W mojej (też "starej") izbie też znalazłbym specjalistę z takim mnożnikiem i wytłumacze skąd to się wzięło.
Młodzi f-sze nie pamiętaja wartościowania sprzed dekady. Wtedy wielu f-szy z dużym stażem, została specjalistami, gdyż byli w tamtej chwili w słabo zwartościowanej komórce. Najlepszym przykładem jest były Dozór (wcześniej SzNP). Specjalistami zostali nawet f-sze, którzy wcześniej byli inspektorami celnymi (było takie stanowisko). Przy wartościowaniu nie zabierano pieniędzy więc mieli zarobki jak starsi specjaliści, a w ekstremalnych przypadkach nawet jak mlodsi eksperci.
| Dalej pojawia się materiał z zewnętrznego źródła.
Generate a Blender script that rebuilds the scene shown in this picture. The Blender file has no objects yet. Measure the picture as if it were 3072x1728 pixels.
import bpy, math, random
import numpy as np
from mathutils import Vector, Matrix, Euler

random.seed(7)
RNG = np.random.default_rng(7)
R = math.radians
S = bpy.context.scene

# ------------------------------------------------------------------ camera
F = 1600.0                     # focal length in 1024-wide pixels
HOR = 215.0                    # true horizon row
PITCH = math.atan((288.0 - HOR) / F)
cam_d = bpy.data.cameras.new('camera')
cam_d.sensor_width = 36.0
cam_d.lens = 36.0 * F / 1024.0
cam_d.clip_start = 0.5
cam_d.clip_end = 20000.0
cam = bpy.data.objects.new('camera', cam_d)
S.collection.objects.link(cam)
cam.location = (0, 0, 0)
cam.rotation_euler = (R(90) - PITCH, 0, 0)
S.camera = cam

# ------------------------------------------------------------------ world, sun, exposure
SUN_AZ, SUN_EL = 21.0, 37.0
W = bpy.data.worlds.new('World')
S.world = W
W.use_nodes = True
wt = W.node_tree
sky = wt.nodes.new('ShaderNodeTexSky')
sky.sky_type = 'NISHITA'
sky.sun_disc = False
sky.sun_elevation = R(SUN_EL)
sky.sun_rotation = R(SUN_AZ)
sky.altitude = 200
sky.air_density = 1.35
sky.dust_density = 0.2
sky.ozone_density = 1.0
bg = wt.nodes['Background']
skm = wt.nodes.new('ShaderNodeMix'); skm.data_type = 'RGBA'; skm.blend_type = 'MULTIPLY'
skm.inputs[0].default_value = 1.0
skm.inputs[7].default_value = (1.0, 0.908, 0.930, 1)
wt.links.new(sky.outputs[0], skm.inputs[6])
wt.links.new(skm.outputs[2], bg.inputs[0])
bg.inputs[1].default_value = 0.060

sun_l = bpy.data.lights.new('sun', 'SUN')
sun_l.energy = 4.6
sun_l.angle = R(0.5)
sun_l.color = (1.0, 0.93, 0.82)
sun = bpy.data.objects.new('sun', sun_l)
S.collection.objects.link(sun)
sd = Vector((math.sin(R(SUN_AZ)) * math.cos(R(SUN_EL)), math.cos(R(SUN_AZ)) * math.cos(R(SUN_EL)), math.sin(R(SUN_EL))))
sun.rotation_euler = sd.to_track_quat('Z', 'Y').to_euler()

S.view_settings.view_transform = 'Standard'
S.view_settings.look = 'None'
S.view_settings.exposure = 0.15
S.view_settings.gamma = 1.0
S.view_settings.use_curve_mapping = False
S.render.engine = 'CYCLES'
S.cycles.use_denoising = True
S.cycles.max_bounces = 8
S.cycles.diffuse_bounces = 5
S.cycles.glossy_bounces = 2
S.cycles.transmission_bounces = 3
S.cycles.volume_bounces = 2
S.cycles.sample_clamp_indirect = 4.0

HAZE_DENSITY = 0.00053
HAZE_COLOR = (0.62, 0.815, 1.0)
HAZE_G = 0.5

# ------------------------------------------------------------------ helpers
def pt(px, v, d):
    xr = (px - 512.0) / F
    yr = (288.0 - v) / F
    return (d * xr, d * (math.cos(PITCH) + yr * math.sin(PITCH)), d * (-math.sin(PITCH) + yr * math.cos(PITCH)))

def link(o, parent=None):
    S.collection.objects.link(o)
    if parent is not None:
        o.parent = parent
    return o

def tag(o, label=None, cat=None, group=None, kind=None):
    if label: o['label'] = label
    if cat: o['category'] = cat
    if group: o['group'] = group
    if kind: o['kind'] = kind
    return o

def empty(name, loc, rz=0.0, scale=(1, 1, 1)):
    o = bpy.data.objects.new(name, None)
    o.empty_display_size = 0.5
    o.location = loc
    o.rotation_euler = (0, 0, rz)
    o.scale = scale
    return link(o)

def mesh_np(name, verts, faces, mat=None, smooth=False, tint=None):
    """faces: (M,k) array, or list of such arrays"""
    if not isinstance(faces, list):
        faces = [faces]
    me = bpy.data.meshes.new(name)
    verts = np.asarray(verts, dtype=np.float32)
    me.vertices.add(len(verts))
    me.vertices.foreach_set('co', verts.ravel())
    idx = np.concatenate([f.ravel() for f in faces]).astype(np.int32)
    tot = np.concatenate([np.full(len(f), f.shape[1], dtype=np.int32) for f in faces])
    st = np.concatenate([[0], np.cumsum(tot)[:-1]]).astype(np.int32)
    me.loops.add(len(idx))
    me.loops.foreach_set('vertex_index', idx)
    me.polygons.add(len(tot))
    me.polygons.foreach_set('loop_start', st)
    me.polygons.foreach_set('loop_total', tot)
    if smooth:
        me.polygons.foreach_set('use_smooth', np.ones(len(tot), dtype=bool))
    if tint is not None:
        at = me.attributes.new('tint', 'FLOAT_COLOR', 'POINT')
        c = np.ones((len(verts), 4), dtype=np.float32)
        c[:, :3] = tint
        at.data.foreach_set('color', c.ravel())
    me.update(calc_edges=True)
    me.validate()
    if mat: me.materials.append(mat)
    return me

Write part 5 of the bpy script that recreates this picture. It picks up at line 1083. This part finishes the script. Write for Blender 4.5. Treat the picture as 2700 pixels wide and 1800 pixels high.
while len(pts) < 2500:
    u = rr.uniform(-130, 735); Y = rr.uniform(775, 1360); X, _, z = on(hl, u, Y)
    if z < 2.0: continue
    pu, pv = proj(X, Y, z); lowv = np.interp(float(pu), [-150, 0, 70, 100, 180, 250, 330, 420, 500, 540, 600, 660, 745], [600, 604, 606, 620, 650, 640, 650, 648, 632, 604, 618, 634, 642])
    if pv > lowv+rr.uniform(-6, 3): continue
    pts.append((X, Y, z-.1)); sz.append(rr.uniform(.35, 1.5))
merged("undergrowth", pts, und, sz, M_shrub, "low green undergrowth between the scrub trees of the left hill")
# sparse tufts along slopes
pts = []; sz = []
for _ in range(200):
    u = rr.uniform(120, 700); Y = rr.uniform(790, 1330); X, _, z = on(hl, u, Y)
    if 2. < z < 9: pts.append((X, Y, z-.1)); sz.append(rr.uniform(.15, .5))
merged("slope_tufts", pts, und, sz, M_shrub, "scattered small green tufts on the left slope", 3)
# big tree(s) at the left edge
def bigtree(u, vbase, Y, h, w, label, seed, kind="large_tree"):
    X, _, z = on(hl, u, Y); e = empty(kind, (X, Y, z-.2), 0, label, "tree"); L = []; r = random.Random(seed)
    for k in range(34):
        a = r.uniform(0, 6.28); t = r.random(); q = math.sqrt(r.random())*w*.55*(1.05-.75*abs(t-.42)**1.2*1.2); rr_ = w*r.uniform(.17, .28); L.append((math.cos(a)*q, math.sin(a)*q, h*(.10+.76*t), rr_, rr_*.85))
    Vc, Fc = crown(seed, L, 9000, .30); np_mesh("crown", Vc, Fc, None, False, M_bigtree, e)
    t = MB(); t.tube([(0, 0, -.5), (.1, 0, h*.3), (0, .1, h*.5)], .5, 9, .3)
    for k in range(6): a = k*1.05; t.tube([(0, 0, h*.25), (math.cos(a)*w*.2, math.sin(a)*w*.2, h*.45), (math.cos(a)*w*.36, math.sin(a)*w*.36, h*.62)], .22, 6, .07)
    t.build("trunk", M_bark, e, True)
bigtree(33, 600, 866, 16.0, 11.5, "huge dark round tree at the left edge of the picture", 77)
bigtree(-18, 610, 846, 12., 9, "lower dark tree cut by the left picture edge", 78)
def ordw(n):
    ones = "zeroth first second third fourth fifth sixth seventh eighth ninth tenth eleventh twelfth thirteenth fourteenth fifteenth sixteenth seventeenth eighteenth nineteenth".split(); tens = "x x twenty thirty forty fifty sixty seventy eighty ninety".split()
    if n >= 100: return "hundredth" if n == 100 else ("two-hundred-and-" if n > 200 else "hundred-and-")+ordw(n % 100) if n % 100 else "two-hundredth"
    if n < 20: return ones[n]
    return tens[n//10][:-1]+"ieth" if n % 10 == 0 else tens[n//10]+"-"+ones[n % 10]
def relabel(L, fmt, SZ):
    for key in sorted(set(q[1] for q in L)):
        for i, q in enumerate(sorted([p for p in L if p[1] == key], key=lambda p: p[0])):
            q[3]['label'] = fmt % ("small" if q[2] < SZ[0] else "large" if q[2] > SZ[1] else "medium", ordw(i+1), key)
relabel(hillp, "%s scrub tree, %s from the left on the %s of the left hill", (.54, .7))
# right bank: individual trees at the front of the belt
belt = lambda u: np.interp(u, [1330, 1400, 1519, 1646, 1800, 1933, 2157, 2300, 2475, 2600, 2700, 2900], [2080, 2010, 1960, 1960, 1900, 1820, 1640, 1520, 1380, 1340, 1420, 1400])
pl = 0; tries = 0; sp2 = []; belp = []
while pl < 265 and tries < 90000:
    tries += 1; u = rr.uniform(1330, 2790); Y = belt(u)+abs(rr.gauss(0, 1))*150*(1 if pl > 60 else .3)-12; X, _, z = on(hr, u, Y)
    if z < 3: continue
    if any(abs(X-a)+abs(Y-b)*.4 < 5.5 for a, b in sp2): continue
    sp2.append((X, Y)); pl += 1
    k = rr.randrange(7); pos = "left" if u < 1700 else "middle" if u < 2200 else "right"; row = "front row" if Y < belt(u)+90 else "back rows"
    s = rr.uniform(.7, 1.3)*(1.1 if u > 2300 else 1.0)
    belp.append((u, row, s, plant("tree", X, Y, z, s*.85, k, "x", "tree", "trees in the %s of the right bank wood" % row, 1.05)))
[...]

W KAS dostali maksymalne widełki na specjaliście. Zresztą maksymalne widełki mieli chyba (z tego co pamietam) wszyscy specjaliści którzy byli w służbie stałej w grudniu 2016 roku (była wteday taka odgórna akcja). Po ubiegłorocznych podwyżkach osiagnięcie mnożnika 1,9 było bardzo realne. W ubiegłym roku w większości izb osobom, które zahaczyły o widełki kolejnego stanowiska proponowano w ramach tej podwyżki awans stanowiskowy. Znam osoby które uznały, że nie przyjmą takiego awansu, uznajac, że tak będzie honorowo (osobiście uważam takie rozumowanie za błąd, choć szanuję prawo każdego do podejmowania takich decyzji.) W przypadku takich osób umiejscowienie ich mnożnika w stanowisku specjalisty, może być nieco mylące i budzić zdziwienie u osób, które specjalistami zostali np w ubiegłym roku.
Powód może byc też bardziej prozaiczny. Wśród starych funkcjonariuszy bywają jeszcze przypadki (znam jeden) osób ze średnim wykształceniem bez matury i takie osoby po prostu nie mogły zostac starszymi specjalistami, pomimo stażu 30 lat i więcej.